Da minha infância no Paraiso, tenho saudade de quase tudo o que vivi. E tenho muitas, mas muitas saudades de muitas pessoas: da minha madrinha Celina, que mora em Ipatinga, da Maria e do João que moram em São Paulo, da Minha afilhada Cidinha filha do João e Maria que eu crismei quando tinha 8 anos de idade, da Carmem, da Maria Chica, Lurdinha, Lucinha, meus primos, mas confesso que a saudade maior é do Enaldo, o filho da dona Nega, que me viu nascer. Depois ele se mudou para uma cidade vizinha. Enaldo tinha 19 anos e minha lembrança é a partir dos 5 anos. Quando ele chegava na vila, a primeira pessoa que ele corria para ver, era eu. Eu sinto um aperto no coração ao me lembrar dos braços do enaldo me jogando para cima e da minha felicidade correndo ao avista-lo. Eu me lembro perfeitamente bem da cara de alegria do Enaldo. Eu o adorava. Eu passei a vida procurando por ele. Recentemente tive notícias dele através da minha aflhada e no ano que vem, espero encontra-lo.
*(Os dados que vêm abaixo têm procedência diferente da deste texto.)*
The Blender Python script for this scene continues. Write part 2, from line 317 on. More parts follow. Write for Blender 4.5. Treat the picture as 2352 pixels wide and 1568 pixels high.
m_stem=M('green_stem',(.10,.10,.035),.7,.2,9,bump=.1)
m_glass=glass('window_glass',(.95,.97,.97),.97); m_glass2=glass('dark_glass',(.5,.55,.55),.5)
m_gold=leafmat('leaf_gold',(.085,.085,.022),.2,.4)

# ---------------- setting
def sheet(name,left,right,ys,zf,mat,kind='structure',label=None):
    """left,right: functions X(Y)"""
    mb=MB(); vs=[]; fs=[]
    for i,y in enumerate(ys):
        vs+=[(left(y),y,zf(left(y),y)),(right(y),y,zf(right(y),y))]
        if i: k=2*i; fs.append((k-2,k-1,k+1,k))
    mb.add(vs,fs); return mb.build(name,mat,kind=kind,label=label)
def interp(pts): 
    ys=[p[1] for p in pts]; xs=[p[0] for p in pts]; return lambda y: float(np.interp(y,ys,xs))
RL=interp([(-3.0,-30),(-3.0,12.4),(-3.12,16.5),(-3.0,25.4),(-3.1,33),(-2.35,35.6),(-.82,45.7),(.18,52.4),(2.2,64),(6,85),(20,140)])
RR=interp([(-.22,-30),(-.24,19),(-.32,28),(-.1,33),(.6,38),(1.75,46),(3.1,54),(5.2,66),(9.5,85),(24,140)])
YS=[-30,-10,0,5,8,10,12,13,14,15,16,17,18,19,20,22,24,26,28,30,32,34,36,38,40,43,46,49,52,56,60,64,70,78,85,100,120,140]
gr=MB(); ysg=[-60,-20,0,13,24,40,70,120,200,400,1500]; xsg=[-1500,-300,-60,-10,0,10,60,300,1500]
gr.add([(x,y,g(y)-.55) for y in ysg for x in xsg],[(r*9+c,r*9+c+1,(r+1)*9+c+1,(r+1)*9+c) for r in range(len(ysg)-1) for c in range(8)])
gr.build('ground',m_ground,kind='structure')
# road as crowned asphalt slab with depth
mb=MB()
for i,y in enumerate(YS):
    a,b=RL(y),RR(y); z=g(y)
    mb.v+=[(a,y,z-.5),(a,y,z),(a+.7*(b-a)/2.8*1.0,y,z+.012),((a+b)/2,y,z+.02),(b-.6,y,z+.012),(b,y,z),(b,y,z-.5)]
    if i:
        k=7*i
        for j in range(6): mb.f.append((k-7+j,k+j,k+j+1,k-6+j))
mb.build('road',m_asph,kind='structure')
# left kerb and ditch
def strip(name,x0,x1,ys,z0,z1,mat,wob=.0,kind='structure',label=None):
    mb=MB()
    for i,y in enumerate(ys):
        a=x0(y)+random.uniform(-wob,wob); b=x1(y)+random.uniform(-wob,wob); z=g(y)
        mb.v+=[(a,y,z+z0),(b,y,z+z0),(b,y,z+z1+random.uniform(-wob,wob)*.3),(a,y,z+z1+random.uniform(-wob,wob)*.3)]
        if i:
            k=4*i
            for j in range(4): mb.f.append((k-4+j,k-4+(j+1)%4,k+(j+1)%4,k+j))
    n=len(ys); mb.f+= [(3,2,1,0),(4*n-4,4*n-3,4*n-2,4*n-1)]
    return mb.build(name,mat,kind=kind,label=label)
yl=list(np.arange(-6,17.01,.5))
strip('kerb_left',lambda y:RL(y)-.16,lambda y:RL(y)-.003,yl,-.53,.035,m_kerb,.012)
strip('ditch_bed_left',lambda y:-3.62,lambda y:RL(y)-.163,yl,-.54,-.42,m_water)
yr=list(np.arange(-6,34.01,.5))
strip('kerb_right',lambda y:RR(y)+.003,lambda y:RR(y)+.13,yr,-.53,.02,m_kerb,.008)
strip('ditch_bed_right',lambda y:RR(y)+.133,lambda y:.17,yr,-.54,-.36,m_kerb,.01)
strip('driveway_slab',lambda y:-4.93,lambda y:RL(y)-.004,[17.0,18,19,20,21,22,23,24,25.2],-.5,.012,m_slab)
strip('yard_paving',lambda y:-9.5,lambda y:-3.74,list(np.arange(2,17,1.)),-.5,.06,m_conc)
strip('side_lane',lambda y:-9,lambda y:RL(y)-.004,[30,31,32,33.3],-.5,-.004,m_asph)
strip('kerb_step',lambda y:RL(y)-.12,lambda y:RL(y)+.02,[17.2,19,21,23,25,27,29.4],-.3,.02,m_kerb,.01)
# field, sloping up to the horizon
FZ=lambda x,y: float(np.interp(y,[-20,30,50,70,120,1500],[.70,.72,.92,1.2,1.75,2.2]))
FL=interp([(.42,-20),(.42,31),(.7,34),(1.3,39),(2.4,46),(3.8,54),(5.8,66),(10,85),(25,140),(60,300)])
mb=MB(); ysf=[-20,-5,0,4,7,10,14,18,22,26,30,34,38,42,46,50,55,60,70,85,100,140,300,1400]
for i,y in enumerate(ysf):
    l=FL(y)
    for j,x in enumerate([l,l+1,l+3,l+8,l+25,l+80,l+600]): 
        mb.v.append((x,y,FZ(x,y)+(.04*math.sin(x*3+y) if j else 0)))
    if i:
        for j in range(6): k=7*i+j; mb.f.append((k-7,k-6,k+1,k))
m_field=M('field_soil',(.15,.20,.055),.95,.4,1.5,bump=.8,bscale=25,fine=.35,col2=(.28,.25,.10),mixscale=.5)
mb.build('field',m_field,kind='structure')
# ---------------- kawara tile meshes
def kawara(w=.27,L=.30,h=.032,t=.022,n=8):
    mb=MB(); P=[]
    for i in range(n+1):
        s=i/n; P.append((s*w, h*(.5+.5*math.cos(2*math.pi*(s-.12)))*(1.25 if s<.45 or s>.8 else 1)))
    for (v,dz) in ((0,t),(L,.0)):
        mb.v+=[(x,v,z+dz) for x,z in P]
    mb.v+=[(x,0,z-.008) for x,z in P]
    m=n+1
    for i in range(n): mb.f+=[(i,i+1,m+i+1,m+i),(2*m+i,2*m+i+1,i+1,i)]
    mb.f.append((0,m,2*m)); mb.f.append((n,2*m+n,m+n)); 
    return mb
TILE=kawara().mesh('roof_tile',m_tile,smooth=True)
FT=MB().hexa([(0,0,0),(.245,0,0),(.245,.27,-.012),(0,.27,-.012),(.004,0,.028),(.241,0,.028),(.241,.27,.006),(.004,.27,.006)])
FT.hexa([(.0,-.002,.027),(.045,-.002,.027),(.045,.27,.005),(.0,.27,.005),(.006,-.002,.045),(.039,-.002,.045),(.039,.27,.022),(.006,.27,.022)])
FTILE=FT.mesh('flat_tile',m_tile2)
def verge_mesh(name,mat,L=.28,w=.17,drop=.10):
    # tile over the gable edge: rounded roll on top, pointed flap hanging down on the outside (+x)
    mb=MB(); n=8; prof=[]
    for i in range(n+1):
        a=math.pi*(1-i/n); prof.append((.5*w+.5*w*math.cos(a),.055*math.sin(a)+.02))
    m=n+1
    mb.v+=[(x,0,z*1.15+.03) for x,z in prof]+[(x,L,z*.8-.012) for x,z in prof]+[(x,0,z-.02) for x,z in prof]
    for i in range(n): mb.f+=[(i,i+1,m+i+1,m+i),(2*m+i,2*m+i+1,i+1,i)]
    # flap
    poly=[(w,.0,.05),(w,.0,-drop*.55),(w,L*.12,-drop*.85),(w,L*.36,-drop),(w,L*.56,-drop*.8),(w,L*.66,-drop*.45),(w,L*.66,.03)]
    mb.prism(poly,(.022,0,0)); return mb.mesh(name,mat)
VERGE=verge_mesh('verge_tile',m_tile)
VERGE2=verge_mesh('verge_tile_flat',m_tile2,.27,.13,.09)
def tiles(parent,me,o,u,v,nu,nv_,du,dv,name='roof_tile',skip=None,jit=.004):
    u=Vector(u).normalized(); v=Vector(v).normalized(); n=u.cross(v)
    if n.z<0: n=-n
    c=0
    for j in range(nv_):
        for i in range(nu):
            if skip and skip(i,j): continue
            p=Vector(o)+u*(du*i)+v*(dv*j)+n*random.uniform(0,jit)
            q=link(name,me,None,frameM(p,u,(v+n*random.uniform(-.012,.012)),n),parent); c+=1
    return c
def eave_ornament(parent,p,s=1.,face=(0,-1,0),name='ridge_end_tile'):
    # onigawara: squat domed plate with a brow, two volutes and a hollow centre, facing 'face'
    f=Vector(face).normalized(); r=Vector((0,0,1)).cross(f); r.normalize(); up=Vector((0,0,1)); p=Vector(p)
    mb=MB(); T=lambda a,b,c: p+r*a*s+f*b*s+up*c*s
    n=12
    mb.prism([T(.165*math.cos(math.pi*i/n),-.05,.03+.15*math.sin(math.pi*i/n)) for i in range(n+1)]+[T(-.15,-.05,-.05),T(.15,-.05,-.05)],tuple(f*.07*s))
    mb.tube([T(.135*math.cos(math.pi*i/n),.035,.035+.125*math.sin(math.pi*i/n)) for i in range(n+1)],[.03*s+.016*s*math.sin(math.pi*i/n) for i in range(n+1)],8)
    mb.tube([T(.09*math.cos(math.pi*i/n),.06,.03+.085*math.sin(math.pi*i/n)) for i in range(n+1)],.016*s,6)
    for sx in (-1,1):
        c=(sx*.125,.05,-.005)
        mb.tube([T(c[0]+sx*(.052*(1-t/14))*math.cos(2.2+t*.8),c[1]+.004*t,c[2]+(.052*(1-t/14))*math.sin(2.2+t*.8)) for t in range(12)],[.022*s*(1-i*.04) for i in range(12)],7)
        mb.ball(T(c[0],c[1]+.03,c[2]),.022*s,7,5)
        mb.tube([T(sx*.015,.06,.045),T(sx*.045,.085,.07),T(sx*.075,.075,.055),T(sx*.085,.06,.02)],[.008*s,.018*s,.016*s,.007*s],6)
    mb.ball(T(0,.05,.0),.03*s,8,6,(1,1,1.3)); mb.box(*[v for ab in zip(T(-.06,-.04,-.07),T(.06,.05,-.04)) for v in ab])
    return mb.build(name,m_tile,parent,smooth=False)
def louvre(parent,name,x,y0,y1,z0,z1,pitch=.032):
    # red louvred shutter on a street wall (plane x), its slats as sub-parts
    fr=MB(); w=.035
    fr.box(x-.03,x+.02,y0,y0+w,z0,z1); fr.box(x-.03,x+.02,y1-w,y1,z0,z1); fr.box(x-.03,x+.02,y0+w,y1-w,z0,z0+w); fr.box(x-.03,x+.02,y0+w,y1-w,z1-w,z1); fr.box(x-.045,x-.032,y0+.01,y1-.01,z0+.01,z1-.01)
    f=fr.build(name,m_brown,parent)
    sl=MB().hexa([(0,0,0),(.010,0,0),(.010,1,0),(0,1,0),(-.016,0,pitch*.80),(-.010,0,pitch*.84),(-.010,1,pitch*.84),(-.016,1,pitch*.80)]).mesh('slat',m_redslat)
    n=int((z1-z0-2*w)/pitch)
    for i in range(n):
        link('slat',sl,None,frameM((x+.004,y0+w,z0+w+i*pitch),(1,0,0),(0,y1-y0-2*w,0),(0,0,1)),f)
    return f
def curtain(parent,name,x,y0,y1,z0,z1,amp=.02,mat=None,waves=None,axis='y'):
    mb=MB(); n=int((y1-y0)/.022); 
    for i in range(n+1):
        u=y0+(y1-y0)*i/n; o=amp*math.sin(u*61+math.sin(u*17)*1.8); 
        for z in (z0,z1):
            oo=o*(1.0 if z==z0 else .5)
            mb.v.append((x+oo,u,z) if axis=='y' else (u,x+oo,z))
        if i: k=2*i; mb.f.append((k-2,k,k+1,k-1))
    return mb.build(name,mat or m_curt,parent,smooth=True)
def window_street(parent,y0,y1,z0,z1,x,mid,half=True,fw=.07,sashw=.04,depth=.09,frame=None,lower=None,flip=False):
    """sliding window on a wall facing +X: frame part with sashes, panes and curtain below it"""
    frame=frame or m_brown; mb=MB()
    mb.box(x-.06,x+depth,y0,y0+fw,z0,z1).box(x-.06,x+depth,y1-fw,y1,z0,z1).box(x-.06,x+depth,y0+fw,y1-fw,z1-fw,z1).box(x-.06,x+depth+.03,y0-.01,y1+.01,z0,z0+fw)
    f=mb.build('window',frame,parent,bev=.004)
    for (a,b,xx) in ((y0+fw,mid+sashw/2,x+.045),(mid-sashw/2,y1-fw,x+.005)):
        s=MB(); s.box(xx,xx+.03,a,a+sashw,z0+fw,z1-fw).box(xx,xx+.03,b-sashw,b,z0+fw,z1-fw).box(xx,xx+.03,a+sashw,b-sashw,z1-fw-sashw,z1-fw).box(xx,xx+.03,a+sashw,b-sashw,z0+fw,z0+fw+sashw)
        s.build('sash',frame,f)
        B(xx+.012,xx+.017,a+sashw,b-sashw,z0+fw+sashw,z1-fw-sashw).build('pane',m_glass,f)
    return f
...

Ele não tem a menor ideia de que aquela menininha, ainda hoje tem vontade de chorar so de lembrar da felicidade que ele lhe proporcionava.

Já passei por mil coisas na vida, coisas marvilhosas e tenebrosas, mas eu sempre preferi valorizar as coisas boas, e nao poderia ser de outro jeito, afinal, eu nasci no Paraíso.